[gmx-users] seeming paradox with gmx wham
Alex
nedomacho at gmail.com
Mon Mar 12 00:37:41 CET 2018
Hi all,
I am looking at what appears to be a paradox. Consider the following
situation: we have a graphene membrane with a single pore of a
particular type. The pore is located at (x0, y0, h/2), where h is the
box height. The membrane is position-restrained along its perimeter and
immersed in a solution of NaCl. The pore is designed to trap anions --
and it does, if you artificially bring an anion close enough to the
mouth of the pore and run the simulation at, say, room temp.
However, the ions do not bind by themselves. 100s of nanoseconds of
simulations with high salt concentrations -- nothing.
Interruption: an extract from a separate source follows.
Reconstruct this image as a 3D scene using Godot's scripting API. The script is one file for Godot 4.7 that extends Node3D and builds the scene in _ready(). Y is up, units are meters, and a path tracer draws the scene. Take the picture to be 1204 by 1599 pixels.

So, I expect a
high barrier associated with ion dehydration when entering the pore.
Following Justin's tutorial and generating a total of 30 1A-spaced
configs (15 below h/2, 15 above h/2) along (x0,y0), gmx wham yields a
6.5 kJ/mol barrier, which isn't high at all! Just from the pullf data
when generating the configs (pull along Z with x and y restrained), the
naive integral of the pulling force prior to overcoming the hydration
barrier yields 4 kJ/mol -- consistent with the WHAM result. But in
reality, ions (which aren't restrained around (x0,y0) are not observed
to bind, which brings us to my question...
It looks like when an ion approaches the pore parallel to the membrane
normal, the barrier is indeed low, while approach at an angle yields
higher barriers. It appears that WHAM produces the free energy curve
resulting from frequent sampling approach directions that have the
lowest possible barrier. Is it possible to modify this calculation to
give equal weight to all approach directions?